▶ [Written instruction]: In the records below, find each line with the word "script" and copy it.

▶ [Given records]:

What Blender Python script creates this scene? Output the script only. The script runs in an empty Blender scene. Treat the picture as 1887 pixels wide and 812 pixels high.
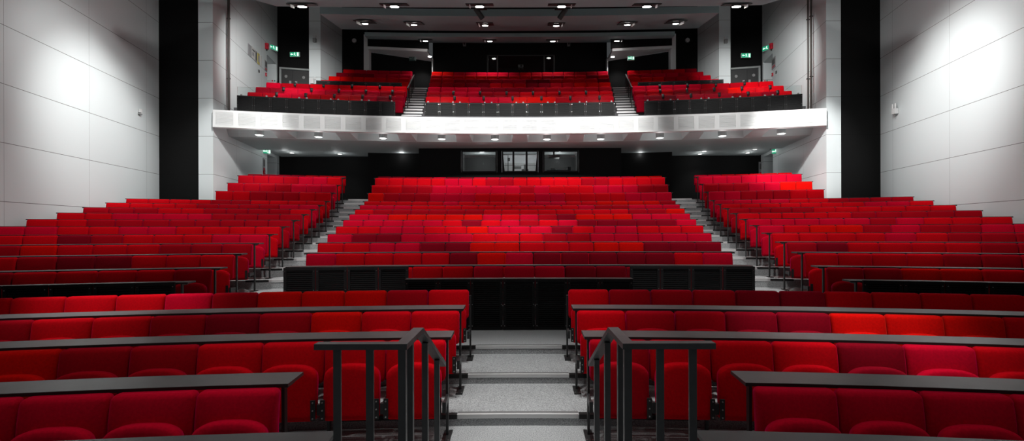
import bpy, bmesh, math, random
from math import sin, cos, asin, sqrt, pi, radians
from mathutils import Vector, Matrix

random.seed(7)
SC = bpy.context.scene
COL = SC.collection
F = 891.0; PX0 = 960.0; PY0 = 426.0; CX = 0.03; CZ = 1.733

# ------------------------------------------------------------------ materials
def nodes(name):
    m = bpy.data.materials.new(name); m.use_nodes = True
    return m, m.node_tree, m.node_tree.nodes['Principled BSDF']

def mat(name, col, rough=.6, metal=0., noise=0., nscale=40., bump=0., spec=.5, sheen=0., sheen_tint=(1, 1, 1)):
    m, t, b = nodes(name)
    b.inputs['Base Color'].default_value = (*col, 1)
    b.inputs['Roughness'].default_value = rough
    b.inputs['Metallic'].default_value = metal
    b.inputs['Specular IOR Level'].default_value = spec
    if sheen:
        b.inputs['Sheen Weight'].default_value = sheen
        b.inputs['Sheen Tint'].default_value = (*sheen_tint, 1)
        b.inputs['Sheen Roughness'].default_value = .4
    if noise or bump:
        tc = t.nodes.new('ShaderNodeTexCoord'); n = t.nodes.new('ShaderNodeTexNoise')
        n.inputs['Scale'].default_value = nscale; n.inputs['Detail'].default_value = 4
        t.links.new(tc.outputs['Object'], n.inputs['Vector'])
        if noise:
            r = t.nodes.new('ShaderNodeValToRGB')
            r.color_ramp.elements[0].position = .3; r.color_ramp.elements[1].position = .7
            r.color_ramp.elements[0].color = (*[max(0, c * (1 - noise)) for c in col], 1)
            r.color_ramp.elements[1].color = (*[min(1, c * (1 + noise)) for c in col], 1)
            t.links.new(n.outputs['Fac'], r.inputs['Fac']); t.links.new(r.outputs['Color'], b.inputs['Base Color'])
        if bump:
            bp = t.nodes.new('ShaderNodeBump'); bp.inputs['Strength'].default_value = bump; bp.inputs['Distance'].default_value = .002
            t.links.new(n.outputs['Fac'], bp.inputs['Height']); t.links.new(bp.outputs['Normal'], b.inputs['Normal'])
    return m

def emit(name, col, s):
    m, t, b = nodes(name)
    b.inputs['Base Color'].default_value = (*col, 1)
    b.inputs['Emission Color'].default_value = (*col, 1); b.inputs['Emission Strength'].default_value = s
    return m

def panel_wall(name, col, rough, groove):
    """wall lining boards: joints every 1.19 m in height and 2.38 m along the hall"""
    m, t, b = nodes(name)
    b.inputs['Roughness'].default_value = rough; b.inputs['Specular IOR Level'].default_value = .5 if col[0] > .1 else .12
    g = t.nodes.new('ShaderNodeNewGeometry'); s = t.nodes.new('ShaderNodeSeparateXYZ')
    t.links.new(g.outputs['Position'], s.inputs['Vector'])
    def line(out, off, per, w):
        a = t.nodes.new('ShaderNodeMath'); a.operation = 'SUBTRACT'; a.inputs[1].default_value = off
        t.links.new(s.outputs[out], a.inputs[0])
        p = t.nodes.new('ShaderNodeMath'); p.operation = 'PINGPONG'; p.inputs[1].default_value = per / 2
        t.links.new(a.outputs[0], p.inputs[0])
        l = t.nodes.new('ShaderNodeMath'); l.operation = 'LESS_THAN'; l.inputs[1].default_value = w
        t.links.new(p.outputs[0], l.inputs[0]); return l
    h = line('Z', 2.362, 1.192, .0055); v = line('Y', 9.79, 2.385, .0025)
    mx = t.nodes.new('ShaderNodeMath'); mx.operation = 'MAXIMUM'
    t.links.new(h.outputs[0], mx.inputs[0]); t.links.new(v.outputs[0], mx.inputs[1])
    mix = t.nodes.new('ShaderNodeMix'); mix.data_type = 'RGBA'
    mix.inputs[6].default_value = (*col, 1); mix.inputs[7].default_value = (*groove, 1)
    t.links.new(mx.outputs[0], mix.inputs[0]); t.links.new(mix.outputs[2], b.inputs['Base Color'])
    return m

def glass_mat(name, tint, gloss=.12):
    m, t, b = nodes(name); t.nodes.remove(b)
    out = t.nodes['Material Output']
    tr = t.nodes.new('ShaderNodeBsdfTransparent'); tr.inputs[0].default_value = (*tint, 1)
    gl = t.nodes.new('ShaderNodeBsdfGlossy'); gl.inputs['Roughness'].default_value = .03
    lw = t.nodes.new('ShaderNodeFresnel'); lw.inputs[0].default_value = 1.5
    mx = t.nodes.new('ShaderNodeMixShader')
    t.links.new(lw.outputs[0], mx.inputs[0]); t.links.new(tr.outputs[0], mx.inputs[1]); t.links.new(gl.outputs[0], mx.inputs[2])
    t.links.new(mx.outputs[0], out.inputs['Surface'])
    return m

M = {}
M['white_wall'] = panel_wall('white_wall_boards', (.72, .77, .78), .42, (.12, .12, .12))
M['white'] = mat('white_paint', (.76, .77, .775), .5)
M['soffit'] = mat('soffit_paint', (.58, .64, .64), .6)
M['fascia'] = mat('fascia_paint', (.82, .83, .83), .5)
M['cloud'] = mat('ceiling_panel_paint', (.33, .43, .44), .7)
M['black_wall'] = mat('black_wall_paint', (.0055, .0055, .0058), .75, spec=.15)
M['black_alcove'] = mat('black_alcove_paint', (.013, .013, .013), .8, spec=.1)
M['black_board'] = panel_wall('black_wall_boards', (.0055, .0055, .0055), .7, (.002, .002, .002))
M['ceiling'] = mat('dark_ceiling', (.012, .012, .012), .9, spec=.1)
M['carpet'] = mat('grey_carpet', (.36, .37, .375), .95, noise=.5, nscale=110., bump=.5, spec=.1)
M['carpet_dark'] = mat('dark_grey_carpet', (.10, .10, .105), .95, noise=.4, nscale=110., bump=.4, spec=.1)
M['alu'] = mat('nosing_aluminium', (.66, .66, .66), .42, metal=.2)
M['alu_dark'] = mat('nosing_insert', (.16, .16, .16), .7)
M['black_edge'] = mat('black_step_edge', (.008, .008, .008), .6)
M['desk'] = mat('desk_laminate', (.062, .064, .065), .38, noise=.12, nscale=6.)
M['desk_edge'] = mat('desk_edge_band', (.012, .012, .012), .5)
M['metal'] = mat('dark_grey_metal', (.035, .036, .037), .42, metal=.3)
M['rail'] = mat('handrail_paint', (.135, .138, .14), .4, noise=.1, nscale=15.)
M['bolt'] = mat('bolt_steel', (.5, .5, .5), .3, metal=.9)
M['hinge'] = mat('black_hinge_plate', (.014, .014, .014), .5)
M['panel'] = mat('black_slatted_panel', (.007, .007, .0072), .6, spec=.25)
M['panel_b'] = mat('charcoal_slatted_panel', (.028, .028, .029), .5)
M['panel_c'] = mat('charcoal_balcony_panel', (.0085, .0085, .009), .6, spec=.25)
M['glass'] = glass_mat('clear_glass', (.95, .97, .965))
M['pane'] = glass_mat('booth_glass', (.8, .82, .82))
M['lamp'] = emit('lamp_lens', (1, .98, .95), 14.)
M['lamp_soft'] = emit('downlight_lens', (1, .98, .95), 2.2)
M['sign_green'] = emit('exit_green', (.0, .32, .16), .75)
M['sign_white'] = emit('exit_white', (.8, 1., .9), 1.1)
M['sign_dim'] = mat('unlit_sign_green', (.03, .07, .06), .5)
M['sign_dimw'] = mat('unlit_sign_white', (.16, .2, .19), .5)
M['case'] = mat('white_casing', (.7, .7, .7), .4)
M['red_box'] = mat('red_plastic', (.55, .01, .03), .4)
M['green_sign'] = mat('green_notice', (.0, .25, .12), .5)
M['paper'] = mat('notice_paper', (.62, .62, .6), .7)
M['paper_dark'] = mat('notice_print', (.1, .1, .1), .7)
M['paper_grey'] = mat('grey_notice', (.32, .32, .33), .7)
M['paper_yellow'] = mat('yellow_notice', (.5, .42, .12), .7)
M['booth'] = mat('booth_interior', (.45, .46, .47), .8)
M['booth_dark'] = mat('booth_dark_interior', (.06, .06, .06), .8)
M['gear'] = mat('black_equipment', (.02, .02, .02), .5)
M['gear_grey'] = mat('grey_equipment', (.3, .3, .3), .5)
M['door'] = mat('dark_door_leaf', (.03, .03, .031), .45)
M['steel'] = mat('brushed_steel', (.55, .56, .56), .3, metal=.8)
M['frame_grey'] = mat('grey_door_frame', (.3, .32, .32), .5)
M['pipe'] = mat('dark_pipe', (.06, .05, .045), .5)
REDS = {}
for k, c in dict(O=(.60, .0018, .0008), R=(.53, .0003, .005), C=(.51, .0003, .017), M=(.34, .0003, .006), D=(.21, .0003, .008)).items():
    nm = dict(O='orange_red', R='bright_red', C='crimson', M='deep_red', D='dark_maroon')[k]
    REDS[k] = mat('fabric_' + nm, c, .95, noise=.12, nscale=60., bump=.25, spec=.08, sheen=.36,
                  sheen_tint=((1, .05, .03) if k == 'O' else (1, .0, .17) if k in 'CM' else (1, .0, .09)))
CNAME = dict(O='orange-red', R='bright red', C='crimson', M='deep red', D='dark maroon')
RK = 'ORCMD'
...
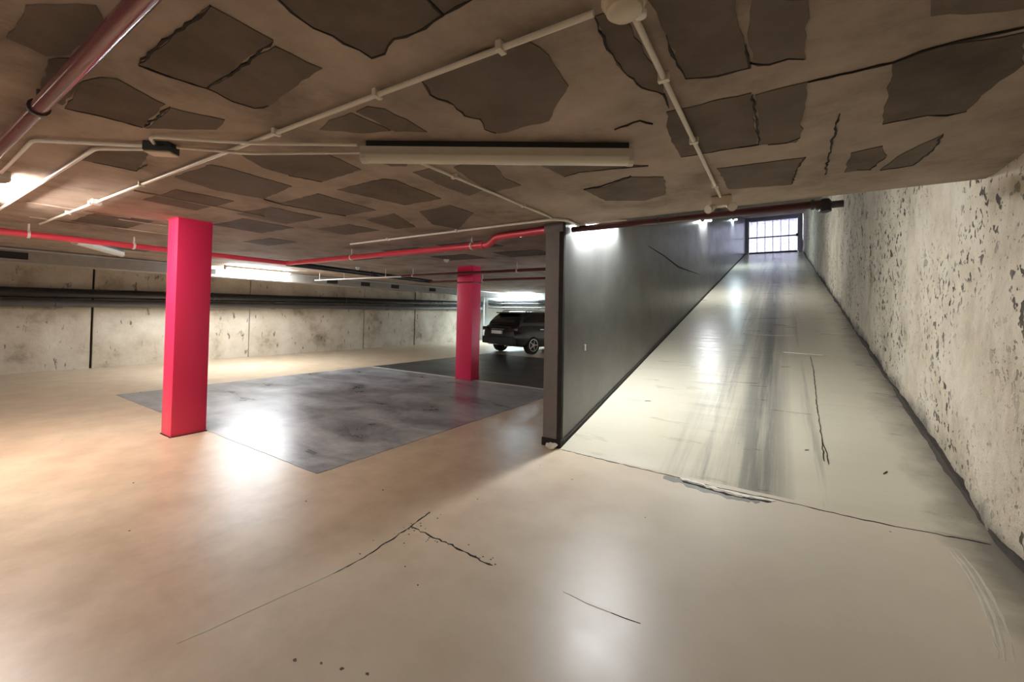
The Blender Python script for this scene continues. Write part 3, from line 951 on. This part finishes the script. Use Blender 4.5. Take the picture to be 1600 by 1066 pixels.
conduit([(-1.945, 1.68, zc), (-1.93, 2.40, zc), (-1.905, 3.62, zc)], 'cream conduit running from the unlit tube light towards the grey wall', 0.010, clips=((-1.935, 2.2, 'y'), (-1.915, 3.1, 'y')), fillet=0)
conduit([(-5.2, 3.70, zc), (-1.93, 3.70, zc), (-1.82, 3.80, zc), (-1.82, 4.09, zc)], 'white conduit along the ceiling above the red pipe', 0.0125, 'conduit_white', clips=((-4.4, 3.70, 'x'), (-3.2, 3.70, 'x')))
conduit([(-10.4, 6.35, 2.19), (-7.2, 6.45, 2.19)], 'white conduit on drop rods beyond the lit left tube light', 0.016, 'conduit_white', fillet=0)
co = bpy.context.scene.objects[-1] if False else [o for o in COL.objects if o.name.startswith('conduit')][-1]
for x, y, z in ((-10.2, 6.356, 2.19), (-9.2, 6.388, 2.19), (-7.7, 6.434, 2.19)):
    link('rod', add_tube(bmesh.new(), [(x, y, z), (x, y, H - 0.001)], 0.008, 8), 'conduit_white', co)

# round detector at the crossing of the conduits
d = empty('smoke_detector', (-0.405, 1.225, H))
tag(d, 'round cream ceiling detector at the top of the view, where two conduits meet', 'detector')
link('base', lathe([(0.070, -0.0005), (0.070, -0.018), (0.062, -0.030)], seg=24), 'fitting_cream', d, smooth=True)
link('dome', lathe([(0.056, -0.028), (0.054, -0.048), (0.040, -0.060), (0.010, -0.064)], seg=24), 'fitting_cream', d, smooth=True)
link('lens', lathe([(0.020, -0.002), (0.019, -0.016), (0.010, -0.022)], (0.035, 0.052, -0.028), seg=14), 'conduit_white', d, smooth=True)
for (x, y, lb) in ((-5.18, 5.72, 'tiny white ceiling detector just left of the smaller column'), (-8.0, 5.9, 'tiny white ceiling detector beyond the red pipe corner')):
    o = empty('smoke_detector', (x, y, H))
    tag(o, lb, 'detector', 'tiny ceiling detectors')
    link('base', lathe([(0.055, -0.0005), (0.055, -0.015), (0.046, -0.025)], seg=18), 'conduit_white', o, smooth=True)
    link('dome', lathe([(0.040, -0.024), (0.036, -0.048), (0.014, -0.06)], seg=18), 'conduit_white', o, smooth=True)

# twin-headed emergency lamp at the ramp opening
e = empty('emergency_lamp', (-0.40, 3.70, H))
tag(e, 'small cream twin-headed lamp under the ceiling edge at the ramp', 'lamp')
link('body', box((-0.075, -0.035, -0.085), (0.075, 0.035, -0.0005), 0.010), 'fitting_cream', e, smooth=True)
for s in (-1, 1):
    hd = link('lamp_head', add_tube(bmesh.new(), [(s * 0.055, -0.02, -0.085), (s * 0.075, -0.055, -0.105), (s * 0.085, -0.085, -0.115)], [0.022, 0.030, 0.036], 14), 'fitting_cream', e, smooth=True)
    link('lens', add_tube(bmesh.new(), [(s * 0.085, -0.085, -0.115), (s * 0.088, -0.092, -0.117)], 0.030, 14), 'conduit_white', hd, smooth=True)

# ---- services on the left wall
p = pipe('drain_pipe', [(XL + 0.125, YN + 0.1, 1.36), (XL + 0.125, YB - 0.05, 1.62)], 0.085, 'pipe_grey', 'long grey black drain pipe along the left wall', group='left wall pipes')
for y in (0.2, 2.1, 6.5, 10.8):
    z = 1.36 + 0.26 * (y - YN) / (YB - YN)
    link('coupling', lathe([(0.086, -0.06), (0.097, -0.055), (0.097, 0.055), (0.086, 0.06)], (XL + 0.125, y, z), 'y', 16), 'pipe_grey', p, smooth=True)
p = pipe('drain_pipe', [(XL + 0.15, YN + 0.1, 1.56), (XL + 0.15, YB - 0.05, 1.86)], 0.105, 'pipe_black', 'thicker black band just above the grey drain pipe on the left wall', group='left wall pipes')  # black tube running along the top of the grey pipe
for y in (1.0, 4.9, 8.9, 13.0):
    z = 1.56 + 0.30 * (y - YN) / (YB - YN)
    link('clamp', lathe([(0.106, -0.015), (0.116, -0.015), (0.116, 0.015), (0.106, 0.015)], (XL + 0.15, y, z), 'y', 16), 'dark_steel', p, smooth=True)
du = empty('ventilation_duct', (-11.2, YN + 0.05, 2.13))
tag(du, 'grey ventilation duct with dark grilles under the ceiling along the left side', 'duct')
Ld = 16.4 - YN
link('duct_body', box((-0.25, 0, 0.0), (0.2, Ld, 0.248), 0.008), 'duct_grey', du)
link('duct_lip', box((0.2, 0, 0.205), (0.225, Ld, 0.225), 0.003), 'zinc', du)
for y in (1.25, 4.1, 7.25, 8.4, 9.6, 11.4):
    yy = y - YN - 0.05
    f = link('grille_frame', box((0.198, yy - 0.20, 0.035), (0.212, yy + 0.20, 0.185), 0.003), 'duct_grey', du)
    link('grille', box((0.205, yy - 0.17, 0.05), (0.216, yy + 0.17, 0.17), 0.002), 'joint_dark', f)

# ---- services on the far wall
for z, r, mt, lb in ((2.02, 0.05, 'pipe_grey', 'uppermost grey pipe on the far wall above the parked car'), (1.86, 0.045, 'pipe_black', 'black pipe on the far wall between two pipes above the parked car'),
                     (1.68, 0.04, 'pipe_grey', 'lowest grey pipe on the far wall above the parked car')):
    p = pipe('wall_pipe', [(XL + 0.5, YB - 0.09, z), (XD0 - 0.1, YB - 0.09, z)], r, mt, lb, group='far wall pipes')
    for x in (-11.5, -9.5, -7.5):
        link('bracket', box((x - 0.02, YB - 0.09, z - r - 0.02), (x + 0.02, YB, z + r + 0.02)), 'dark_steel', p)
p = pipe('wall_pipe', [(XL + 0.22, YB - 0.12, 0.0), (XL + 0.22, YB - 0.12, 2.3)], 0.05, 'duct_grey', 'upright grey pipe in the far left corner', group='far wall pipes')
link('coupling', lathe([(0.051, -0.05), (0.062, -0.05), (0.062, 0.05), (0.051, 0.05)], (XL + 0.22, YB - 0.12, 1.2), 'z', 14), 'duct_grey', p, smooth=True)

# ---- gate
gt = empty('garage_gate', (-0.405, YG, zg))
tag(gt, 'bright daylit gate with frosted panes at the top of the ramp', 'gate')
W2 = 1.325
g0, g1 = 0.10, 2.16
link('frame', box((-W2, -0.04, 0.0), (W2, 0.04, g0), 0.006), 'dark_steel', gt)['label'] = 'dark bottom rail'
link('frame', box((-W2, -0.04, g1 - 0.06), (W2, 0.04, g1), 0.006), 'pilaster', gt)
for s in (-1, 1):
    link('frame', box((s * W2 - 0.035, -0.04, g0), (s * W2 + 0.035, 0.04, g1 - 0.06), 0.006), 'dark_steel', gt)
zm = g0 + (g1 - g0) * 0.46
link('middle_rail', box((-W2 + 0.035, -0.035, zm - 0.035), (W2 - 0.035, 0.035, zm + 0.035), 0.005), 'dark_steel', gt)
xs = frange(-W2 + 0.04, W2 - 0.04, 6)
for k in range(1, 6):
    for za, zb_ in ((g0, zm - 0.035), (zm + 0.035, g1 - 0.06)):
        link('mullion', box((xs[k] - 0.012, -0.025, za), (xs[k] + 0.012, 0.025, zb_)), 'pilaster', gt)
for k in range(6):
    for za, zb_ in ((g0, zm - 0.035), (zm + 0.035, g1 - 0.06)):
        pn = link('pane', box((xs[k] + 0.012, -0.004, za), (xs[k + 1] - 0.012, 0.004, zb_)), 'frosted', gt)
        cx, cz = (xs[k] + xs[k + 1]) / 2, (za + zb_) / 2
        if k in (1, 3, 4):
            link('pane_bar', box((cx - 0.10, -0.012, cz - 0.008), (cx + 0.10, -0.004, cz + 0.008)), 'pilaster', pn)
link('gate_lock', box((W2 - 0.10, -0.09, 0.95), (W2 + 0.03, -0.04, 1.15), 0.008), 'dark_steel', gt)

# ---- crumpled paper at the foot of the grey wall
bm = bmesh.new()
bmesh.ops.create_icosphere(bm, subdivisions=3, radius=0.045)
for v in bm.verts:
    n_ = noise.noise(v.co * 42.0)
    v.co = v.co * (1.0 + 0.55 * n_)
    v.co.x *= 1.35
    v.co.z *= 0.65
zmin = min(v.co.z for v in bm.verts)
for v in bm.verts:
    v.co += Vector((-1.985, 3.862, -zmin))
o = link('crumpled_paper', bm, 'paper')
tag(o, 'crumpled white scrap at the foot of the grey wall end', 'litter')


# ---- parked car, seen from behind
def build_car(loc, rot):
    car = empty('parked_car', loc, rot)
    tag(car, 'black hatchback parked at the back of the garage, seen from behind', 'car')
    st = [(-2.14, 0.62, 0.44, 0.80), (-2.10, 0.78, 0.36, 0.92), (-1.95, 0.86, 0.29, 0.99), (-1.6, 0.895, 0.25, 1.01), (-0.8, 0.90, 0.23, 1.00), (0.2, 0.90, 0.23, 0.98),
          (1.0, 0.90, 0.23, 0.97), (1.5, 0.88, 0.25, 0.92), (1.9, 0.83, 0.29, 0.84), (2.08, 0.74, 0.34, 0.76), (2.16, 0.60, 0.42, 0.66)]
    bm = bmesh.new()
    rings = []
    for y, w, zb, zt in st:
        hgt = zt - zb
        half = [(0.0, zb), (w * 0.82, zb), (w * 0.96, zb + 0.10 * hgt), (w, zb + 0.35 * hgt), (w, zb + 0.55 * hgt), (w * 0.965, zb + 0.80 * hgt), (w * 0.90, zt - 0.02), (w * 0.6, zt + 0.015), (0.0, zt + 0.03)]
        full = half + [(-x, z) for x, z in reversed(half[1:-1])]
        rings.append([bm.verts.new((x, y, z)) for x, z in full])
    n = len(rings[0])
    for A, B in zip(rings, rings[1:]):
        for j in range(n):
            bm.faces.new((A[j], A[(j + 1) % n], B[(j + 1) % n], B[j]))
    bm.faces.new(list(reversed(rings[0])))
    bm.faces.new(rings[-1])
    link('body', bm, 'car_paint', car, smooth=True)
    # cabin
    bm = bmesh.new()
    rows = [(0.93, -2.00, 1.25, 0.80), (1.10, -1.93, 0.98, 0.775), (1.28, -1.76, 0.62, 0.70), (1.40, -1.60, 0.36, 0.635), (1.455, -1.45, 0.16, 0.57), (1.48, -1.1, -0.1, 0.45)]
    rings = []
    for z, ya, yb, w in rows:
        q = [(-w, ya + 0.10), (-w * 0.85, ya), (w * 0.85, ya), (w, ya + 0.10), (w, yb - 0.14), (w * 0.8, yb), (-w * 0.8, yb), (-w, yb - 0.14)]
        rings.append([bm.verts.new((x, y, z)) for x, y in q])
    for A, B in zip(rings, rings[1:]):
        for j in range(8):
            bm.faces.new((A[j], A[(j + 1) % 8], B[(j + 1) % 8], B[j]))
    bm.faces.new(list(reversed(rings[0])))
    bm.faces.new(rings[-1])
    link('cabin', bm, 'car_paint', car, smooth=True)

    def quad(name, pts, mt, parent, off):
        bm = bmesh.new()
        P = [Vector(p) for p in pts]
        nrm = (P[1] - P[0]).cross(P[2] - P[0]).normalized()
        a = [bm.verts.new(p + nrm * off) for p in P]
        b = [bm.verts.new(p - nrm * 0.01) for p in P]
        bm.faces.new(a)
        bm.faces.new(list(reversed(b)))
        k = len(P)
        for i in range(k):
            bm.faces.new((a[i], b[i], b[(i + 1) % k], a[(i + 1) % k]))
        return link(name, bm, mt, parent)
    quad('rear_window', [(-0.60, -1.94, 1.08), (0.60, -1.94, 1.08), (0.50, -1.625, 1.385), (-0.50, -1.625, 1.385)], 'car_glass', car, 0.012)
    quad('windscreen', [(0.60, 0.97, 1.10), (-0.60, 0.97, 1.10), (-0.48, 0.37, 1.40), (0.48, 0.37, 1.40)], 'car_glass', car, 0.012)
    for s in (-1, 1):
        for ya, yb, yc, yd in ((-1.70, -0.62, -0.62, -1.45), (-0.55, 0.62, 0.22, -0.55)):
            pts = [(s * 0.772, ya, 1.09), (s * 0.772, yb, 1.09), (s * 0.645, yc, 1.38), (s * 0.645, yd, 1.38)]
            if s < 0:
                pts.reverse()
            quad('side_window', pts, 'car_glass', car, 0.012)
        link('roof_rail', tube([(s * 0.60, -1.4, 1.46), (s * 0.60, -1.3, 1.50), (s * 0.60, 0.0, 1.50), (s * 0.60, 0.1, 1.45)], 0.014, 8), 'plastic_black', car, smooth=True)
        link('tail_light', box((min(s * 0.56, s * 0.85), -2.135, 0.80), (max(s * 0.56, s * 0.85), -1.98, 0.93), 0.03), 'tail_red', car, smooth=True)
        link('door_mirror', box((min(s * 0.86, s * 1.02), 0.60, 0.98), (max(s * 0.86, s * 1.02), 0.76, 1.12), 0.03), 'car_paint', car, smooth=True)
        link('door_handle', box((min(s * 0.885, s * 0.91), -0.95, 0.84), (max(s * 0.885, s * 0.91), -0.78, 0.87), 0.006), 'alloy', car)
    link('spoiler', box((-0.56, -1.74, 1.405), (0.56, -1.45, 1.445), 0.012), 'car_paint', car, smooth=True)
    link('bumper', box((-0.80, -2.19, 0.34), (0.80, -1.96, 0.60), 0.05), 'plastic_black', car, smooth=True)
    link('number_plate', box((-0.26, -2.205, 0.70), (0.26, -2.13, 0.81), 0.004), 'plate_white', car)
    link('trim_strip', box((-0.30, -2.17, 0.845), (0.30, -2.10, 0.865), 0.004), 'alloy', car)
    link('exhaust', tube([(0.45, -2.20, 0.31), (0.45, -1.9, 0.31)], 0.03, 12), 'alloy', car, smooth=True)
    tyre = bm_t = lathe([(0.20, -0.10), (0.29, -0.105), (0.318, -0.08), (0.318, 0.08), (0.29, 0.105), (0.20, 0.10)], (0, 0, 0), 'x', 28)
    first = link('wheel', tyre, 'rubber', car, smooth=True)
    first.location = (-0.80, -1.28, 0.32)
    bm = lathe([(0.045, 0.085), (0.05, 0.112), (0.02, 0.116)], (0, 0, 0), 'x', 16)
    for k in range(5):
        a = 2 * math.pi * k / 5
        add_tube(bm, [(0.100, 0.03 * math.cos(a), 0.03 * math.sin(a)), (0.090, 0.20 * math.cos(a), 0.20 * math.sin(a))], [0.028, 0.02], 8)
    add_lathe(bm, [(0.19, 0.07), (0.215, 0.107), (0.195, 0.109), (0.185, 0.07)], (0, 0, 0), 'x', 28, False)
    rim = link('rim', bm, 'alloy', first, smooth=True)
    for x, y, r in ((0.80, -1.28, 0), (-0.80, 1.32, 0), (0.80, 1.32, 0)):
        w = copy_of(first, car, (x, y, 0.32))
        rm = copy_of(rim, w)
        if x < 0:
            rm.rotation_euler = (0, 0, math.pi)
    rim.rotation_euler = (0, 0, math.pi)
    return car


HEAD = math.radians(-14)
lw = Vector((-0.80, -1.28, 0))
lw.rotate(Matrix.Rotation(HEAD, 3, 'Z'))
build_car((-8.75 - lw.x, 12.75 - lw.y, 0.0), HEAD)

▶ [Written solution]:
What Blender Python script creates this scene? Output the script only. The script runs in an empty Blender scene. Treat the picture as 1887 pixels wide and 812 pixels high.
The Blender Python script for this scene continues. Write part 3, from line 951 on. This part finishes the script. Use Blender 4.5. Take the picture to be 1600 by 1066 pixels.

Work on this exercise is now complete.